Dua bank besar lain, yaitu PT Bank Negara Indonesia (Persero) Tbk (BBNI), dan PT Bank CIMB Niaga Tbk (BNGA) sebelumnya juga telah menyatakan niatnya menerbitkan instrumen utang tahun ini.
"Sebagai alternatif, pendanaan non-DPK kami lakukan melalui penerbitan instrumen seperti NCD dan Obligasi yang direncanakan akan dirilis Triwulan II/2019 senilai Rp 7 triliun hingga Rp 8 triliun," kata Direktur Treasury & International Banking Rico Rizal Budidarmo kepada Kontan.co.id beberapa waktu lalu.
Instrumen utang tersebut dirilis BNI guna menjaga likuiditas perseroan. Khususnya terkait ramainya Surat Berharga Negara (SBN) ritel yang hendak diterbitkan pemerintah pada 2019.

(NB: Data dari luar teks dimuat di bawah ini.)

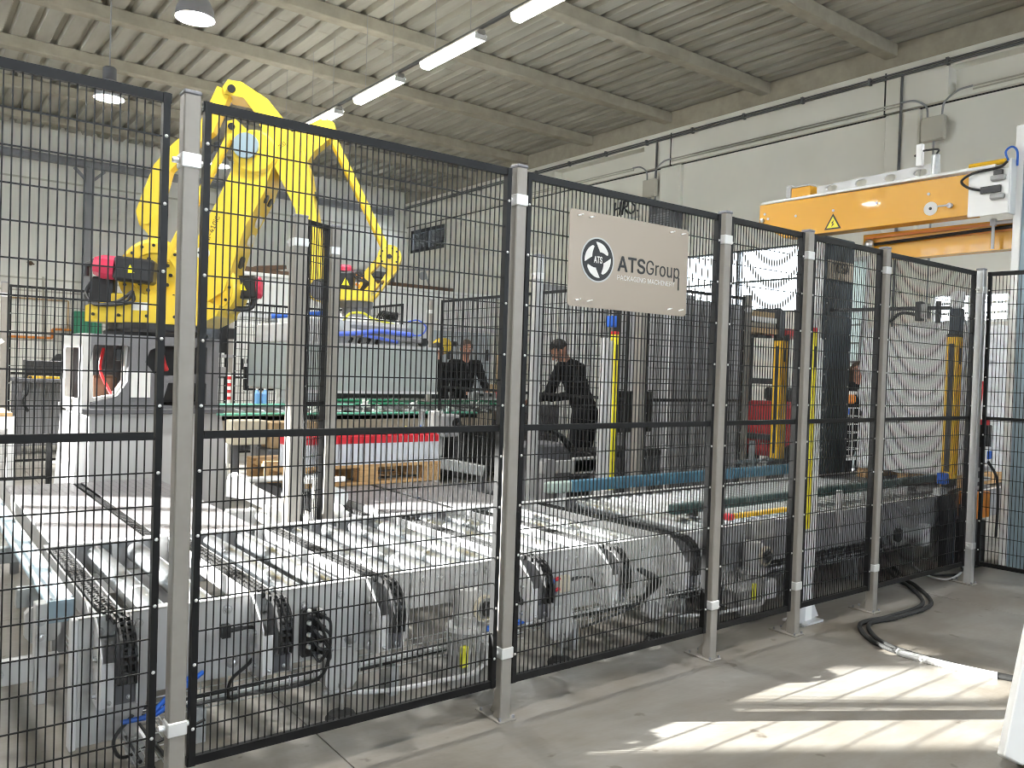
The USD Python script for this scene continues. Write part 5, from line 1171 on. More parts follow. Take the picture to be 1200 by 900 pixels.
    jk = [hullm([(chest+f*.01, .125), (waist, .125)]), hullm([(waist, .128), (pel-d*.03, .135)]), hullm([(neck-d*.025*H, .075), (chest, .12)]), hullm([(neck-d*.005*H-f*.02, .068), (neck-d*.02*H-f*.05, .07)])]
    for k in (1, -1):
        jk += [hullm([(neck-d*.03*H, .07), (sh[k], .068)]), hullm([(sh[k], .07), (chest+V(0, k*.05, 0), .1)]), hullm([(sh[k], .068), (el[k], .055)]), hullm([(el[k], .055), (wr[k]-hdn[k]*.02, .038)]), hullm([(chest+V(0, k*.06, 0), .1), (waist+V(0, k*.04, 0), .1)]), hullm([(waist+V(0, k*.04, 0), .1), (pel-d*.03+V(0, k*.05, 0), .11)])]
    v, f_ = blend(jk, .025, 8); v = v + (meshkit.fbm(v*14, 3, 5)-.5)[:, None]*.016*V(1, 1, .3)
    j = MB().add(W(v), f_).build('jacket', jacket, th, smooth=True)
    MB().tube(W(np.array([neck+f*.075+d*-.02, chest+f*.135, waist+f*.13])), .004, 5).build('zip', 'dark_grey', j)
    tr = []
    for k in (1, -1): tr += [hullm([(pel, .12), (hip[k], .105)]), hullm([(hip[k], .105), (knee[k], .075)]), hullm([(knee[k], .073), (ank[k]-V(0, 0, .0), .06)])]
    v, f_ = blend(tr, .03, 8); v = v + (meshkit.fbm(v*11+3, 3, 8)-.5)[:, None]*.014*V(1, 1, .2)
    MB().add(W(v), f_).build('trousers', trousers, th, smooth=True)
    for k in (1, -1):
        v, f_ = blend([hullm([(V(ank[k][0]-.03, ank[k][1], .045), .044), (V(ank[k][0]+.15, ank[k][1]+k*.015, .032), .032), (V(ank[k][0]+.08, ank[k][1], .045), .044)])], .02, 4); v[:, 2] = np.maximum(v[:, 2], .002)
        MB().add(W(v), f_).build('shoe', 'shoe', th, smooth=True)
    hr = [m3.Manifold.sphere(.094, 20).scale([1.05, .93, 1.0])]
    cutter = m3.Manifold.cube([.2, .3, .2], True).translate([.128, 0, -.075])
    hm = hr[0] - cutter - m3.Manifold.cube([.4, .3, .2], True).translate([0, 0, -.135])
    if hair == 'long':
        hm = m3.Manifold.batch_boolean([hr[0]-cutter, m3.Manifold.batch_hull([m3.Manifold.sphere(.085, 14).translate([-.03, 0, 0]), m3.Manifold.sphere(.07, 14).translate([-.045, .035, -.2]), m3.Manifold.sphere(.07, 14).translate([-.045, -.035, -.2])]),
             m3.Manifold.batch_hull([m3.Manifold.sphere(.035, 10).translate([.02, .072, .0]), m3.Manifold.sphere(.035, 10).translate([.0, .085, -.19])]), m3.Manifold.batch_hull([m3.Manifold.sphere(.035, 10).translate([.02, -.072, .0]), m3.Manifold.sphere(.035, 10).translate([.0, -.085, -.19])])], m3.OpType.Add)
    v, f_, _ = meshkit.arrays(hm.refine_to_length(.018)); v = v + (meshkit.fbm(v*40, 2, 4)-.5)[:, None]*.012*V(1, 1, 1)
    v = hc + (v[:, :1]-.012)*hf + v[:, 1:2]*hl + (v[:, 2:]+.045)*hd
    MB().add(W(v), f_).build('hair', hairm, th, smooth=True)
    return th
person('dark haired man in black bent over the green conveyor, seen from his back and side', (5.86, 6.45), 108, 1.82, 24, 40, 35, ((.06, .04, -.16), (.20, .02, -.20)), ((.07, -.03, -.16), (.21, .0, -.19)))
person('bearded man in a black hooded jacket facing the camera behind the gripper', (6.52, 9.72), 262, 1.80, 8, 12, -10, ((.08, .03, -.16), (.22, -.02, -.21)), ((.08, -.03, -.16), (.22, .02, -.22)), hairm='hair_brown')
person('dark haired man in black turned away, standing close to the bearded man', (5.90, 9.40), 60, 1.74, 12, 22, 20, ((.06, .03, -.16), (.19, .0, -.18)), ((.06, -.03, -.16), (.19, .02, -.18)))
person('woman with long brown hair in dark clothes standing behind the wrapper column', (9.95, 5.72), 236, 1.63, 4, 8, -25, ((.05, .04, -.17), (.17, .0, -.22)), ((.01, -.04, -.18), (.03, -.02, -.33)), hair='long', hairm='hair_brown')

# ------------------------------------------------------------------ green belt conveyor and what stands on and around it
t = thing('belt_conveyor', 'long green belted conveyor table crossing behind the pallet', 'conveyor', (5.0, 8.5, 0))
MB().box(2.62, 6.0, 8.24, 8.30, .62, .83, ch=.004).build('front_frame', 'carton_grey', t, smooth=False)
MB().box(2.62, 7.4, 8.98, 9.04, .70, .9, ch=.004).build('rear_frame', 'carton_grey', t, smooth=False)
for y0, y1, z, m, a, b in ((8.22, 8.34, .835, 'belt_mint', 2.62, 5.75), (8.62, 8.84, .905, 'belt_mint', 2.62, 4.6), (8.55, 8.68, .925, 'belt_green', 4.3, 7.2), (8.86, 9.02, .95, 'belt_green', 4.1, 7.4)):
    MB().box(a, b, y0, y1, z, z+.022, ch=.006).build('belt', m, t)
    MB().box(a, b, y0+.02, y1-.02, z-.05, z-.002).build('belt_bed', 'mid_grey', t, smooth=False)
MB().box(3.75, 7.3, 8.42, 8.92, .06, .64, ch=.01).build('under_cladding', 'black_plastic', t)
for x in (2.8, 4.2, 5.5, 7.0):
    for y in (8.27, 9.01): MB().box(x-.035, x+.035, y-.03, y+.03, 0, .7, ch=.003).build('leg', 'dark_grey', t, smooth=False)
for k, x in enumerate(np.arange(2.9, 7.2, .22)): MB().cyl((x, 8.34, .86), (x, 8.98, .88), .018, 8).build('roller', 'galvanised', t)
rng = np.random.default_rng(4)
for k, x in enumerate((3.62, 4.35, 4.42, 5.0, 5.35, 5.9)):
    c = V(x, 8.3+.2*(k % 2), .88+.05*(k % 2)); mb = MB()
    for q in rng.normal(0, .035, (7, 3)): mb.obox(c+q*V(1, .6, .7), (.05, .03, .035), rotm((0, 0, 1), rng.uniform(0, 90)), .006)
    mb.cyl(c, c+V(.05, 0, .05), .01, 8).cyl(c, c-V(.02, 0, .12), .012, 8).build('guide_clamp', 'white_paint', t)
MB().beam((4.5, 8.2, .94), (5.9, 8.2, .955), .012, .02).beam((4.8, 8.5, .99), (6.4, 8.5, 1.0), .012, .02).build('guide_bar', 'steel', t)
MB().box(2.68, 3.02, 8.0, 8.24, .56, .80, ch=.01).build('end_box', 'beige_block', t)
t = thing('cardboard_box', 'brown cardboard box under the left end of the green conveyor', 'box', (3.2, 8.1, .55)); MB().box(3.05, 3.55, 7.95, 8.22, .52, .78, ch=.004).build('box_body', 'cardboard', t); MB().box(3.27, 3.33, 7.946, 7.95, .6, .78).build('tape', 'beige_block', t, smooth=False)
MB().box(3.0, 3.6, 7.9, 8.24, 0, .515, ch=.01).build('box_stand', 'dark_grey', t)
t = thing('cardboard_box', 'cardboard boxes colour carton beside the right hand of the bearded man', 'box', (7.3, 9.7, 0))
MB().box(7.0, 7.5, 9.6, 9.9, .9, 1.16, ch=.004).build('box_body', 'cardboard', t); MB().box(7.1, 7.16, 9.594, 9.6, .95, 1.16).build('tape', 'paper', t, smooth=False); MB().box(6.9, 7.7, 9.5, 10.0, 0, .9, ch=.01).build('box_stand', 'dark_grey', t)
t = thing('grey_crate', 'small grey crate on the green conveyor in front of the bearded man', 'crate', (6.35, 8.95, .975)); MB().box(6.15, 6.5, 8.87, 9.05, .975, 1.07, ch=.008).build('crate_body', 'mid_grey', t); MB().box(6.22, 6.28, 8.862, 8.87, 1.02, 1.05).box(6.36, 6.42, 8.862, 8.87, 1.02, 1.05).build('handle_slot', 'black_plastic', t, smooth=False)
t = thing('red_tray', 'red plastic tray on the green conveyor beside the light grey inner post', 'tray', (6.6, 8.2, .95)); MB().prism([(-.14, .0), (.14, .0), (.17, .09), (-.17, .09)], (6.75, 8.95, .975), (1, 0, 0), (0, 0, 1), .16).build('tray_body', 'red_plastic', t)
MB().box(6.6, 6.9, 8.865, 9.03, 1.066, 1.074).build('tray_rim', 'tool_red', t)
t = thing('paper_sheet', 'white sheet in front of the bent man at his hands', 'paper', (5.6, 7.05, 0)); MB().obox((5.62, 7.05, 1.12), (.3, .02, .24), rotm((0, 0, 1), -20)).build('sheet', 'paper', t); MB().box(5.45, 6.0, 6.98, 7.3, 0, 1.0, ch=.01).build('sheet_stand', 'dark_grey', t)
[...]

Sedangkan Direktur Syariah Banking CIMB Pandji Djajanegara bilang pihaknya akan merilis obligasi syariah alias sukuk senilai Rp 1 triliun pada 2019.
"2017 kami sudah rilis sukuk Rp 1 triliun tahun ini kami juga berencana menerbitkan Rp 1 triliun sukuk lagi, tapi kapan, dan yang lain kami belum ada gambarannya," jelas Pandji kepada KONTAN beberapa waktu lalu.
Di sisi lain katergori BUKU III pun berencana ambil strategi serupa. PT Bank Mayapada Internasional Tbk (MAYA), dan PT Bank OCBC NISP Tbk (NISP) jadi contoh.
"Kami berencana menerbitkan subdebt, tapi ini lebih ke arah memperkuat permodalan, bukan likuiditas. Karena kami tidak terlalu jor-joran menjaring DPK," kata Direktur Utama Mayapada Hariyono.
"Semester II-2018 kita sudah rilis Green Bonds, di 2019 kita juga akan rilis lagi untuk diversifikasi sumber dana maupun tenor pendanaan kami," kata Direktur Utama OCBC Parwati Suradujadja.
Sayangnya, Mayapada dan OCBC masih enggan memberikan keterangan soal berapa nilai, dan waktu rilis instrumen utang mereka.